The Making of Nas' "It Was Written"

Aftermath

Nas: “It some of the greatest times of my life and Steve’s life. We saw so many people come about and then vanish from the business and we knew we were here to stay. We knew if we got in a little bit, we were here to stay. We’d kick the wall down and we’d stay. The record kicked the wall down for us.

“That album was one of my proudest accomplishments. I’m very proud of that album. It’s been hard for me to compete with that record because times have changed and I’ve changed through the years. I just wanted to do different things but that record right there was one hell of a record.”

Poke: “What really took it over is that when the album was actually released and the numbers came back. That’s when it dawned on everybody that this wasn’t a crossover system. This is the system of selling as many records as possible.

“[When the numbers came back we felt] beyond vindicated but still scared. I remember being in the house and I got this phone call, and Steve was like, 'You know how much he did the first week?' and I was scared to hear the number. I was just like, 'Don’t even tell me.
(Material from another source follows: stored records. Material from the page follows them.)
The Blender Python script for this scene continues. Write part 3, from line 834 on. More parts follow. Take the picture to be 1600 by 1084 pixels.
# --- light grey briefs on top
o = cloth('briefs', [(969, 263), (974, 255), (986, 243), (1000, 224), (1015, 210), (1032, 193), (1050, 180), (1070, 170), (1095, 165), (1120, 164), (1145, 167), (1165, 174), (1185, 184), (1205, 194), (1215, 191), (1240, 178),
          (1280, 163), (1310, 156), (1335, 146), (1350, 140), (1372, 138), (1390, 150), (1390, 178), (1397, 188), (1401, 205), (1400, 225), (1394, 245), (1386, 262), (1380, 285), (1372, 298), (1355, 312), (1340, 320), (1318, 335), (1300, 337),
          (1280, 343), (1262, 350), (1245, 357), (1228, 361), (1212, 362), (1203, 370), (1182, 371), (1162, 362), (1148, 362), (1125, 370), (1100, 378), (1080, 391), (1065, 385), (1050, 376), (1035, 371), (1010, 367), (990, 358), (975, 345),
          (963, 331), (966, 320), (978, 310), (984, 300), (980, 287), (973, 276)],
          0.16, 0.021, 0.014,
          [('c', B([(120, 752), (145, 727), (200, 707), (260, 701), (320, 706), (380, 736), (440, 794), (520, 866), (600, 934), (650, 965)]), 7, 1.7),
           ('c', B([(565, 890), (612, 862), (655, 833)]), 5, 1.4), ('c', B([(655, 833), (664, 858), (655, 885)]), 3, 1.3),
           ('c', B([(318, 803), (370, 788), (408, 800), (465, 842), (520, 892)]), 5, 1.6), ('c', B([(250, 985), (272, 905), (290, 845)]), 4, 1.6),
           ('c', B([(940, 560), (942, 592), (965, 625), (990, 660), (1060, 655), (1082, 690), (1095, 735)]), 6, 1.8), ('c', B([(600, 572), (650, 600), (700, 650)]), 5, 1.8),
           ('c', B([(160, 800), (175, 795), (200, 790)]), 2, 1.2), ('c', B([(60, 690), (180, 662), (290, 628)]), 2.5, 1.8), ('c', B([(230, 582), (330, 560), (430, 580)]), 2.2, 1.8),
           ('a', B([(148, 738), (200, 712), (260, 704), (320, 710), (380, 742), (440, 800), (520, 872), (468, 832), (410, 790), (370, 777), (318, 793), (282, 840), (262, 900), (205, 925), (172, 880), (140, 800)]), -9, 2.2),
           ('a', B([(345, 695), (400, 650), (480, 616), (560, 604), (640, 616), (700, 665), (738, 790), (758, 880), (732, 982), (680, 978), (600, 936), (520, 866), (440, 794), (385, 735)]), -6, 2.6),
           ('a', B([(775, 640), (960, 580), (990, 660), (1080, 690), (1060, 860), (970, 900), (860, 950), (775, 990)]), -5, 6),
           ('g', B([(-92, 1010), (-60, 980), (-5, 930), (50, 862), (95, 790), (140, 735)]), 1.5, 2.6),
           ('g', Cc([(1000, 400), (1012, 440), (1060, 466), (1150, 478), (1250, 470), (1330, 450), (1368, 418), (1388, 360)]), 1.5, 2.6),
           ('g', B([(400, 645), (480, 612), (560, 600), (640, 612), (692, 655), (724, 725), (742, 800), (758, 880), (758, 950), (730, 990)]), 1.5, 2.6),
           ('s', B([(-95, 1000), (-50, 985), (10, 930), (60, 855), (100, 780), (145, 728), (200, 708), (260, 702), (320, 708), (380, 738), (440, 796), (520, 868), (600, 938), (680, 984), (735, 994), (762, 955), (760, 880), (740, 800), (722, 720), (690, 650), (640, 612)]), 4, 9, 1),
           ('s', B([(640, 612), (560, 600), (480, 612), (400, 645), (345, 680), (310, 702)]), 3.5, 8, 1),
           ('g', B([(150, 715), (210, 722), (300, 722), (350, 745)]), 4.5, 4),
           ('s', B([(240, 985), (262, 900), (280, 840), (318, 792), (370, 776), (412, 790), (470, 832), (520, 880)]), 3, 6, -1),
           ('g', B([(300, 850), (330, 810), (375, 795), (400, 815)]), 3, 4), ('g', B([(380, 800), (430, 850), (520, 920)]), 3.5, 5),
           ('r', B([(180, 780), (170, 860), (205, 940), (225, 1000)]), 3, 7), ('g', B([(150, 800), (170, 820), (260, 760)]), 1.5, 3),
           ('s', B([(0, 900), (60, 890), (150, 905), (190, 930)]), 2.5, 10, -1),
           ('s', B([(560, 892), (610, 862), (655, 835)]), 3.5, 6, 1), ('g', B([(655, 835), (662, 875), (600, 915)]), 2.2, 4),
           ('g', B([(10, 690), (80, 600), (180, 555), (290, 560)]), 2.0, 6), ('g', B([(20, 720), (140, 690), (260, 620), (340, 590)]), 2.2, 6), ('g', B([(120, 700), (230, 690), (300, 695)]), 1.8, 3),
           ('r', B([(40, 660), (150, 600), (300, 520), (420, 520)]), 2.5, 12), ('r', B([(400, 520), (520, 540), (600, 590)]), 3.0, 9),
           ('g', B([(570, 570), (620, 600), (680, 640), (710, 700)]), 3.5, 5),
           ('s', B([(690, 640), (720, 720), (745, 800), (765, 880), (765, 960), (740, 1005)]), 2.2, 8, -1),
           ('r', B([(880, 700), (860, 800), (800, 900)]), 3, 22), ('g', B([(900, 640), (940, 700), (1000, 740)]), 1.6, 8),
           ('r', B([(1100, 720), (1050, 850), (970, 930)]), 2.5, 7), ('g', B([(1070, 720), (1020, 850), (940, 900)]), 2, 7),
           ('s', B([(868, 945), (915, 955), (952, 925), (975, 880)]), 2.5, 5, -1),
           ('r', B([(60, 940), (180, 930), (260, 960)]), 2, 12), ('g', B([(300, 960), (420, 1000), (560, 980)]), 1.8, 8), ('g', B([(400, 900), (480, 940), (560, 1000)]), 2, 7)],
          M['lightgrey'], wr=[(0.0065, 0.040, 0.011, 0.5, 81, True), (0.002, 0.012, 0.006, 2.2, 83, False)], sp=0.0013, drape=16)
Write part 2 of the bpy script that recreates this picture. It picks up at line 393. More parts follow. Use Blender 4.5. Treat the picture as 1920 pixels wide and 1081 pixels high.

We bricked.' He said, 'Yo we did 268,000.' I was like, 'What!?' It was just an amazing feeling.”

Steve Stoute: “When It Was Written came out, it stayed at #1 for four weeks in a row. We beat Alanis Morissette for four weeks in a row and she was the hottest thing on the earth. We sold three million albums. I still have those plaques.”

 

I remember being in the house and I got this phone call, and Steve was like, 'You know how much he did the first week?' and I was scared to hear the number. I was just like, 'Don’t even tell me. We bricked.' He said, 'Yo we did 268,000.' I was like, 'What!?' It was just an amazing feeling. - Poke

 

Poke: “I remember driving up 125th Street and every car was bumping 'The Message.' I was like, 'Yo I’m hot, right now!' [Laughs.] It felt good because we always wanted people to feel like we were the Jimmy Jam and Terry Lewis of hip-hop. Like, we create stars. We create big movements. We’re not just fly-by-night producers.”

Tone: “We needed each other at the time. Nas gave us that official stamp, like, 'These guys are real producers. They’re doing an entire album. They can really make it happen for somebody who has already had success.' And what Nas needed was someone that could take him to the next level to cement Nas the icon and not just Nas, the rapper with street credibility. So it worked out well.”

Poke: “That was always our goal and we tried to keep that concept in people’s minds, where we could go and do a Will Smith, then do a Nas, then go do big R&B records, and then big pop records. Not many producers can say that they can do the full spectrum.

“Doing It Was Written, it was a milestone in our careers because we wanted to feel accepted. When you have other rappers saying, 'Yo they’re about to fuck Nas up,' and they’re rappers that you look up to, it’s like, 'Oh my God, we’re about to be finished.'

“People feel like Nas is almost like their baby, like he’s the rapper of all rappers and you don’t want to see that tarnished. Now he’s in the hands of the Trackmasters? 'Oh my God. They’re going to fuck him up. These guys make pop records.'

“Nas and Big were my favorite rappers. We had the opportunity to work with both, which was an amazing thing for us. Not many people can say, 'I worked with Nas and worked with Big and gave them smashes.' So when we had that opportunity, we tried our best not to fuck it up. [Laughs.]

 

We needed each other at the time. Nas gave us that official stamp, like, 'These guys are real producers. They’re doing an entire album. They can really make it happen for somebody who has already had success.' And what Nas needed was someone that could take him to the next level to cement Nas the icon and not just Nas, the rapper with street credibility. - Tone

 

“That album is a classic. It stands up against any other classic hip-hop album. It was the benchmark for what Nas is capable of.

“He could also make big pop records that are also still considered hood records, and it’s hard to paint that picture. It also opened so many doors for him because it allowed him to express himself and nobody would look at him crazy for trying things.

“It allowed Nas to breathe and it gave him room because now you have a new audience that didn’t know anything about Illmatic, he got those fans, too. Those crossover fans were like, 'Illmatic? What the hell is that?' They went back after It Was Written to buy Illmatic. There were spikes in Illmatic’s record sales because of It Was Written.

Illmatic sold 500,000 units, It Was Written sold 3.5 or 3.6 million. He gained five-times his audience with It Was Written. So he became Nas, like, 'Oh my God.'

“After that, people started giving us a little more respect, like, 'Oh these guys aren’t fly-by-night. They know how to create albums.' We never wanted to be the guys that if you want a hit single go to these guys. We wanted to be the guys that executive produce your album and you’re going to sell five million records. We’re better at painting big pictures. It’s hard to paint a big picture with just one single.

“Prior to that—even though we worked with Biggie, Mary, Soul For Real as well as Kool G. Rap and Big Daddy Kane—when we started making big records, everybody started thinking, 'Oh, these guys make pop records, not hip-hop records.' So after that people saw that we could do both sides of the spectrum and they started accepting it.”